Saturday, 16 January 2010

La Mort du Prince Poniatowski - a printed French toile d'Alsace c1825

Here is one of my favourite historical toiles, either a toile d'Alsace or Nantes dating to around 1817-25. A friend of mine is a keen military historian, and I think between the two of us (thanks Sapper), we may have managed to piece together the story behind this elegant, detailed design.

My friend firstly identified the uniforms in the toile as Polish and confirmed that it was Napoleonic. A stint on Wikipedia revealed an important incident involving Prince Poniatowski, an Austrian Prince who became Commander of the Polish Army, and later, was made Marshall of France by Napoleon for services rendered at Leipzig: 'As a reward for his brilliant services, on October 16 during the Battle of Leipzig, Poniatowski was made a Marshal of France and entrusted with the dangerous duty of covering the French Army's retreat.
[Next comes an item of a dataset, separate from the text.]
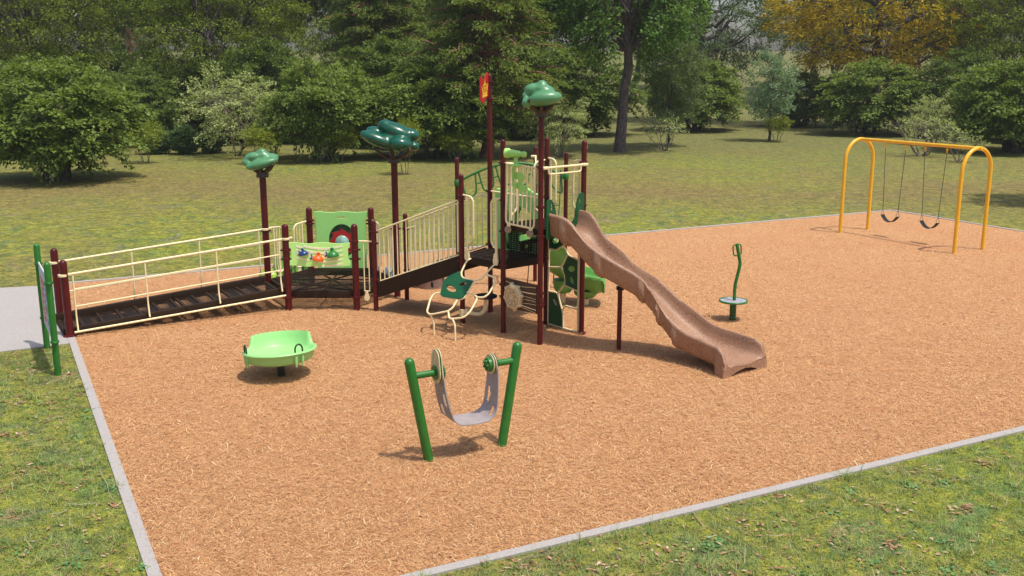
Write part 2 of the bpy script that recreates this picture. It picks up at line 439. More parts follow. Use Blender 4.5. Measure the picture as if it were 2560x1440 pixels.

He heroically defended Leipzig, losing half his corps in the attempt, finally falling back slowly upon a bridge over the Weisse Elster River, near Leipzig. In the general confusion, the French blew up the bridge before he could reach it. Contesting every step with the overwhelming forces of his pursuers, Prince Józef refused to surrender, and covered with wounds plunged into the river. There he died, probably shot by French troops' friendly fire from the opposite bank of the Elster River.' (wiki) Further research confirmed remarkable similarites between the main officer in the toile & engravings and paintings of Prince Poniatowski, along with striking similarities between the bridge seen in the toile and the Elster bridge pictured above.

Further research led to a tantalising sentence that described a contemporary printed toile designed after the painter Horace Vernet called 'La Mort du Prince Poniatowski'. Unfortunately, I haven't been able to track down a picture of this design, but I think it reasonable to assume that this pelmet may be an example.